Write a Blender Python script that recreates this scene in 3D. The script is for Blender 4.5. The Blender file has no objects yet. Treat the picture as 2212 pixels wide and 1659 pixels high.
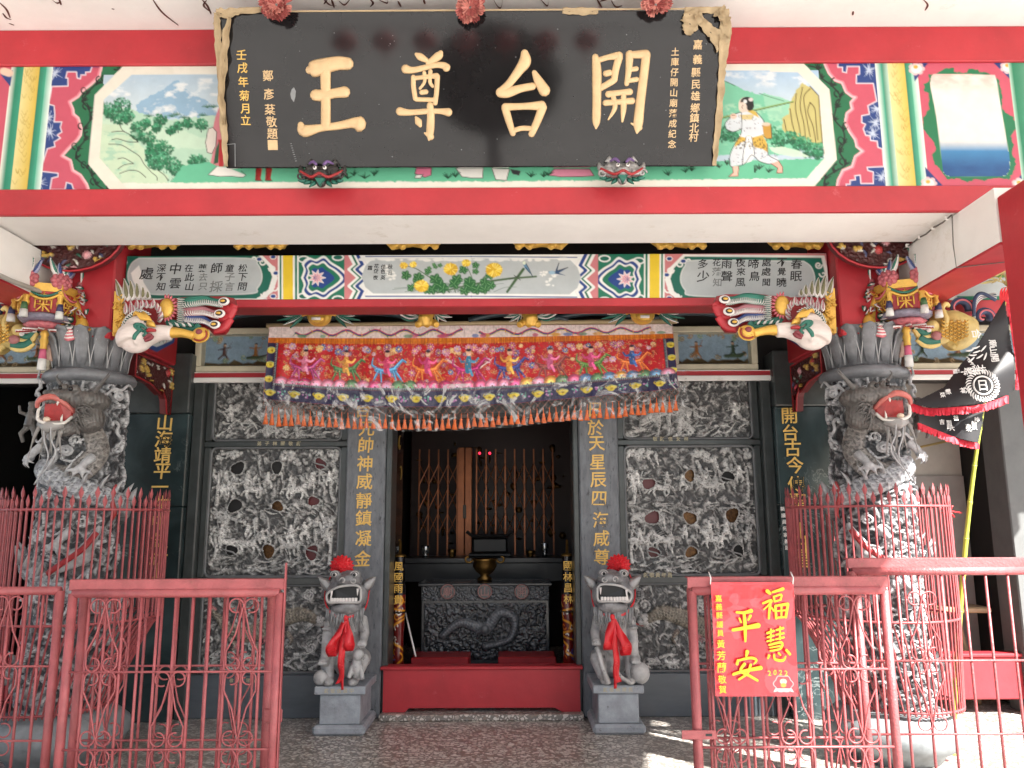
import bpy, math, random
import numpy as np
from mathutils import Vector, Matrix, noise as mnoise

# ------------------------------------------------------------------ camera, sky, sun, exposure
SC = bpy.context.scene
COL = SC.collection
FPX, PITCH, ROLL, CAMX, CAMZ = 787.0, math.radians(9.8), 0.0042, 0.26, 1.6
cd = bpy.data.cameras.new('camera'); cam = bpy.data.objects.new('camera', cd); COL.objects.link(cam)
cd.sensor_width = 36.0; cd.lens = 36.0*FPX/1024.0; cd.clip_start = 0.05; cd.clip_end = 900
cam.matrix_world = (Matrix.Translation((CAMX, 0, CAMZ)) @ Matrix.Rotation(math.pi/2+PITCH, 4, 'X') @ Matrix.Rotation(-ROLL, 4, 'Z'))
SC.camera = cam
w = bpy.data.worlds.new("World"); SC.world = w; w.use_nodes = True
nt = w.node_tree; nt.nodes.clear()
sky = nt.nodes.new('ShaderNodeTexSky'); sky.sky_type = 'NISHITA'; sky.sun_disc = False
bg = nt.nodes.new('ShaderNodeBackground'); wo = nt.nodes.new('ShaderNodeOutputWorld')
nt.links.new(sky.outputs[0], bg.inputs[0]); nt.links.new(bg.outputs[0], wo.inputs[0])
bg.inputs[1].default_value = 0.055
SUN_TRAVEL = Vector((-0.60, 0.56, -0.74)).normalized()
to_sun = -SUN_TRAVEL
sky.sun_elevation = math.asin(to_sun.z)
sky.sun_rotation = math.atan2(to_sun.x, to_sun.y)
sky.air_density = 1.0; sky.dust_density = 2.0
sl = bpy.data.lights.new('sun', 'SUN'); sl.energy = 5.0; sl.angle = math.radians(0.5); sl.color = (1, .96, .9)
so = bpy.data.objects.new('sun', sl); COL.objects.link(so)
so.rotation_euler = SUN_TRAVEL.to_track_quat('-Z', 'Y').to_euler()
SC.view_settings.view_transform = 'Standard'; SC.view_settings.look = 'None'
SC.view_settings.exposure = 2.42; SC.view_settings.gamma = 1.0
try: SC.view_settings.use_curve_mapping = False
except Exception: pass
SC.cycles.max_bounces = 8; SC.cycles.diffuse_bounces = 5; SC.cycles.glossy_bounces = 3
SC.cycles.transparent_max_bounces = 12; SC.cycles.use_denoising = True
SC.cycles.sample_clamp_indirect = 8

R = math.radians
rnd = random.Random(7)
CP, SP = math.cos(PITCH), math.sin(PITCH)
def ray(x, y):
    """direction of the photo measure (x, y) on a 2212 px wide copy"""
    u = (x/2.16016-512)/FPX; v = (384-y/2.16016)/FPX
    u, v = u+ROLL*v, v-ROLL*u
    return (u, CP-v*SP, SP+v*CP)
def at(x, y, Y):
    d = ray(x, y); t = Y/d[1]
    return Vector((CAMX+d[0]*t, Y, CAMZ+d[2]*t))
def onz(x, y, Z):
    d = ray(x, y); t = (Z-CAMZ)/d[2]
    return Vector((CAMX+d[0]*t, d[1]*t, Z))
def Z_(y, Y): return at(1106, y, Y).z
def X_(x, y, Y): return at(x, y, Y).x
def inv(X, Y, Z):
    """world arrays -> photo measures"""
    dx = X-CAMX; dz = Z-CAMZ
    dep = Y*CP+dz*SP; up = dz*CP-Y*SP
    u = dx/dep; v = up/dep
    u2 = u-ROLL*v; v2 = v+ROLL*u
    return (u2*FPX+512)*2.16016, (384-v2*FPX)*2.16016
# tile measures of the enlarged photo pieces (col,row) -> photo measures
def T(c, r, x, y): return (737.33*c+x/3.0, 553.0*r+y/3.0)

# ------------------------------------------------------------------ materials
MATS = {}
def lin(r, g, b):
    return tuple(((c/255.0)/12.92 if c/255.0 <= .04045 else ((c/255.0+.055)/1.055)**2.4) for c in (r, g, b))
def mat(name, col=None, rough=.5, metal=0.0, var=.12, vscale=6.0, bump=0.0, bscale=60.0, vcol=False, spec=.5, stain=None, coat=0.0, emit=None, vstretch=(1,1,1)):
    if name in MATS: return MATS[name]
    m = bpy.data.materials.new(name); m.use_nodes = True
    nt = m.node_tree; N = nt.nodes; L = nt.links; b = N['Principled BSDF']
    b.inputs['Roughness'].default_value = rough; b.inputs['Metallic'].default_value = metal
    b.inputs['Specular IOR Level'].default_value = spec
    b.inputs['Coat Weight'].default_value = coat; b.inputs['Coat Roughness'].default_value = .08
    tc = N.new('ShaderNodeTexCoord'); mp = N.new('ShaderNodeMapping'); mp.inputs['Scale'].default_value = vstretch
    L.new(tc.outputs['Object'], mp.inputs[0])
    n1 = N.new('ShaderNodeTexNoise'); n1.inputs['Scale'].default_value = vscale; n1.inputs['Detail'].default_value = 6
    n1.inputs['Roughness'].default_value = .65
    L.new(mp.outputs[0], n1.inputs[0])
    mr = N.new('ShaderNodeMapRange'); mr.inputs[1].default_value = .3; mr.inputs[2].default_value = .7
    mr.inputs[3].default_value = 1-var; mr.inputs[4].default_value = 1+var*.6
    L.new(n1.outputs[0], mr.inputs[0])
    mul = N.new('ShaderNodeMix'); mul.data_type = 'RGBA'; mul.blend_type = 'MULTIPLY'; mul.inputs[0].default_value = 1
    if vcol:
        a = N.new('ShaderNodeAttribute'); a.attribute_name = 'Col'; L.new(a.outputs['Color'], mul.inputs[6])
    else:
        mul.inputs[6].default_value = (*col, 1)
    L.new(mr.outputs[0], mul.inputs[7])
    out = mul.outputs[2]
    if stain:
        n2 = N.new('ShaderNodeTexNoise'); n2.inputs['Scale'].default_value = stain[1]; n2.inputs['Detail'].default_value = 9
        n2.inputs['Roughness'].default_value = .75
        L.new(mp.outputs[0], n2.inputs[0])
        r2 = N.new('ShaderNodeMapRange'); r2.inputs[1].default_value = stain[2]; r2.inputs[2].default_value = stain[2]+.08
        r2.inputs[4].default_value = stain[3]
        L.new(n2.outputs[0], r2.inputs[0])
        mx = N.new('ShaderNodeMix'); mx.data_type = 'RGBA'; mx.inputs[7].default_value = (*stain[0], 1)
        L.new(r2.outputs[0], mx.inputs[0]); L.new(out, mx.inputs[6]); out = mx.outputs[2]
    L.new(out, b.inputs['Base Color'])
    if emit:
        b.inputs['Emission Color'].default_value = (*emit[0], 1); b.inputs['Emission Strength'].default_value = emit[1]
    if bump:
        n3 = N.new('ShaderNodeTexNoise'); n3.inputs['Scale'].default_value = bscale; n3.inputs['Detail'].default_value = 5
        L.new(tc.outputs['Object'], n3.inputs[0])
        bp = N.new('ShaderNodeBump'); bp.inputs['Strength'].default_value = bump; bp.inputs['Distance'].default_value = .01
        L.new(n3.outputs[0], bp.inputs['Height']); L.new(bp.outputs[0], b.inputs['Normal'])
    MATS[name] = m
    return m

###

→ What to produce
Reproduce the data above word for word from its first line through the line that holds "from mathutils import", both ends included; skip pictures.

→ Solution
Write a Blender Python script that recreates this scene in 3D. The script is for Blender 4.5. The Blender file has no objects yet. Treat the picture as 2212 pixels wide and 1659 pixels high.
import bpy, math, random
import numpy as np
from mathutils import Vector, Matrix, noise as mnoise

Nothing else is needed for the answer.